Общий тон домашней жизни задавал отец, человек по характеру спокойный. В нем чувствовалась внутренняя сила. Среди духовного сословия, в подавляющем большинстве своем ограниченного, озабоченного только исправным несением службы, пропитанием живота своего, избегавшего умственных занятий, Наркис Матвеевич понимал свое назначение пастыря гораздо шире, стараясь не только исправлять аккуратно службы, но словом и делом облегчать участь прихожан.

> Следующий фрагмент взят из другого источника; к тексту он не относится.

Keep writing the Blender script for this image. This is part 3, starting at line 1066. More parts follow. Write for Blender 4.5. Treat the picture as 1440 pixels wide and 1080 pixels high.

Интересы Наркиса Матвеевича были разнообразны. Круг знакомых не замыкался лицами духовного сословия, он тянулся к людям широких интересов, образованным. В течение многих лет, по поручению Уральского общества любителей естествознания, он вел наблюдения за грозами и даже получал премии этого общества. Загруженный требами, всякого рода громоздкой отчетностью перед духовным начальством, Наркис Матвеевич находил время для занятий в школе, организованной им для детей поселка, был даже депутатом окружного училищного съезда в Нижнем Тагиле, выступал со статьями в пермских «Епархиальных ведомостях».
Анна Семеновна стремилась ни в чем не отставать от мужа. Душа ее была раскрыта для горя и страданий других. Женщины Висима звали ее Анной Семеновной или, как было принято, «матушкой». В женском отделении школы, где Наркис Матвеевич вел чтение и чистописание, она учила девочек рукоделию.
Книга в доме, при всей ограниченности средств, занимала почетное место, книга не духовная, а светская, и больше того — не всякая, а передовая по мышлению. В книжном шкафу, «самой замечательной вещи» в доме, стояли переплетенные томики многих русских писателей: Гоголя, Карамзина, Загоскина, Некрасова, Кольцова, Жуковского, Пушкина, Крылова, Гончарова… Были и книги для детей: Разина, Чистякова, Худякова. Среди них попадались и просто удивительные: арифметический задачник издания 1806 года — «Собрание шести сот пятидесяти одного избраннейшего примера, в пользу юношества, учащегося арифметике, под смотрением преосвященнейшего Иустина, епископа пермского и екатеринбургского, взятых несколько из книг, но по большой части новоизобретенных посильными трудами Алексея Вишневского, учителя математики в новоучрежденной пермской семинарии».